Cultura da “hustle culture” e saúde mental no setor de inteligência artificial
A chamada hustle culture se tornou onipresente no ambiente de inteligência artificial. Profissionais nessa área são frequentemente pressionados a trabalhar longas horas, interpretadas como um compromisso com o sucesso das empresas. Para atrair talentos, muitas startups oferecem bônus financeiros e participação acionária, mas isso não apaga os relatos crescentes de exaustão física e mental.
Riscos à saúde e movimentos de proteção ao trabalhador
Nos últimos anos, surgiram movimentos em defesa da saúde mental e do equilíbrio entre vida profissional e pessoal. Organizações internacionais, como a OIT, têm alertado sobre os riscos do trabalho excessivo, como o aumento dos casos de burnout e problemas de saúde mental.
Estudos indicam que trabalhar mais de 55 horas por semana pode aumentar significativamente o risco de problemas cardíacos e depressão, levantando questões sobre a saúde dos profissionais que atuam nesse setor.
Pressão do mercado de IA e impacto nas condições de trabalho
O cenário de crescimento explosivo da inteligência artificial e o aumento do investimento nesse setor têm elevado a pressão por produtividade e inovação. Startups estão recebendo quantias recordes de investimento, o que acirra a competição e influencia na imposição de jornadas intensas de trabalho.
Futuro do trabalho em tecnologia e desafios jurídicos
Os especialistas sugerem que a consolidação desse modelo de trabalho pode abrir espaço para debate jurídico sobre as condições laborais do setor.

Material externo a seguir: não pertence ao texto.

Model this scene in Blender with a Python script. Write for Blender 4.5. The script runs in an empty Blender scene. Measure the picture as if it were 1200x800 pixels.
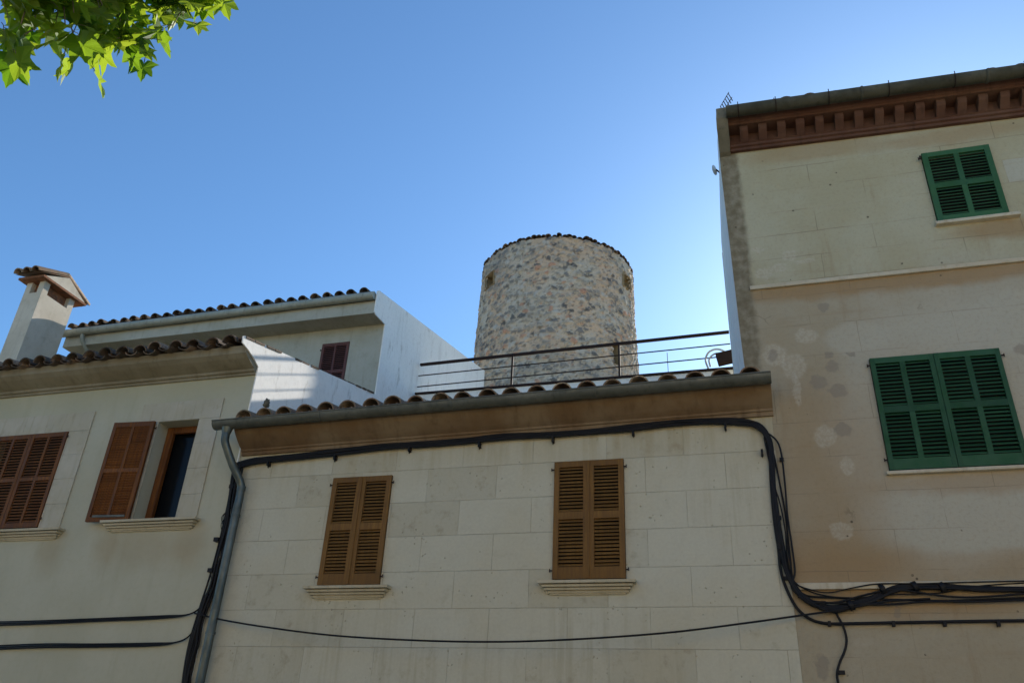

Sindicatos, que costumam ter pouca força nas empresas de tecnologia dos EUA, estão começando a questionar práticas que consideram abusivas, especialmente quando se trata de jornadas acima de 60 ou 70 horas sem a devida compensação.
Inovação, limites éticos e o debate sobre a escala 996
O discurso em torno da escala 996 ressalta a urgência de se encontrar um equilíbrio entre inovação e respeito aos direitos dos trabalhadores. A vivência na China serve como um aviso sobre as consequências graves do trabalho excessivo, que podem acabar comprometendo a saúde e o bem-estar dos profissionais.
Enquanto isso, startups americanas estão diante de uma encruzilhada: como manter a competitividade sem sacrificar a qualidade de vida dos seus colaboradores?